At her first presentation at Facèré Jewelry Art Gallery in Seattle, Wauzynski had a brooch, an open pea pod meticulously painted in tempera. I recall two things about the brooch. First, was that it was so beautifully constructed and painted. Wauzynski meticulously rendered the vegetable in tiny strokes and gave enormous attention to the variations in greens. Secondly, the gesture felt wholly authentic. There was nothing contrived or saccharine about it. Often, such lowly subjects feel twee and precious. This was an image made by someone who cared deeply about the value and meaning of peas and other vegetables. Depictions of farms and farm work in a museum context are virtually absent. To experience a genuinely sincere appreciation of the labor of others and a succinct distillation of an appreciation of farm production is a special occurrence.

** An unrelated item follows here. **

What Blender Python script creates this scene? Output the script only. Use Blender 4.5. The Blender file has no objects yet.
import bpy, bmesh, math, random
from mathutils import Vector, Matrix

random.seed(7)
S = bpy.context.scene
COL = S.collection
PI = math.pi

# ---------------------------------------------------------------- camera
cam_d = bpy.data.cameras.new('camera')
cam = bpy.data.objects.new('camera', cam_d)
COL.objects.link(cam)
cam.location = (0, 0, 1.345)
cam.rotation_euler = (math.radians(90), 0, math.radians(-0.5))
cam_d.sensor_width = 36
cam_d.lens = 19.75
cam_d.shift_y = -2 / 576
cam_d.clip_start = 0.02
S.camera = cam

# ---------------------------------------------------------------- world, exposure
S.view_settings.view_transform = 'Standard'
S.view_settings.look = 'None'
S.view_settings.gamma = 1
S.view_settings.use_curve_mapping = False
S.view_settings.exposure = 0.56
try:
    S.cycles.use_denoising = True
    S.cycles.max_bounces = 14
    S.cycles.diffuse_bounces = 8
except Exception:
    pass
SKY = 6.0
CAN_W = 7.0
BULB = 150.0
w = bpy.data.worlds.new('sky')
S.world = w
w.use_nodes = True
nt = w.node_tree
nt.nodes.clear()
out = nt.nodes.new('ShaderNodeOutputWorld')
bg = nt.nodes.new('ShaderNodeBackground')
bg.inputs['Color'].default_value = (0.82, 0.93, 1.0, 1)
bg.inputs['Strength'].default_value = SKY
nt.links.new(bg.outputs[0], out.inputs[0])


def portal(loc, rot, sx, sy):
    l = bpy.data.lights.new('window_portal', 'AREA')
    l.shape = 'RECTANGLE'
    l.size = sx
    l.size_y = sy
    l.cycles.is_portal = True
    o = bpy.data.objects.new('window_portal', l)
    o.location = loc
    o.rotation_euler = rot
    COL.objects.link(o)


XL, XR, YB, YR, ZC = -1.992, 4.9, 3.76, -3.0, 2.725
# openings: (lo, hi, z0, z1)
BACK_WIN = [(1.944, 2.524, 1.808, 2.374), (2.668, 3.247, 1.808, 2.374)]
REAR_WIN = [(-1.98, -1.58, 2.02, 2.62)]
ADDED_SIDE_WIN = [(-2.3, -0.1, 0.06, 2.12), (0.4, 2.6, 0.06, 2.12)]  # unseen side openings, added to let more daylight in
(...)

Working in Yakima, Washington, Wauzynski is part of a complex and interdependent agricultural community. Farming is central to the identity of the area and the culture. The city is surrounded by orchards, vineyards, and fields. Migrant labor generates the area’s wealth in partnership with the landowners and growers. Deeply conservative politically, a place like Yakima is not a typical arena for the production of fine art. Wauzynski’s success indicates that this is changing and diversity is becoming more important.
Although it ought not be surprising, Wauzynski has a connection to Ken Cory as well. She earned her Master of Arts degree at Central Washington University in 1987, studying with Cory. This intellectual tradition is important to Northwest art and jewelry, in particular. With the dissolution of the metals program at the University of Washington, Central’s program is the only major training program in Washington State. Support for the artists coming out of the program is crucial for its long-term viability, especially in light of seemingly endless and indisputably draconian budget cuts to higher education. As an institution with its mission focused on art and artists of the Northwest, it is also vitally important for our museum to understand and incorporate works by artists working outside the major urban centers.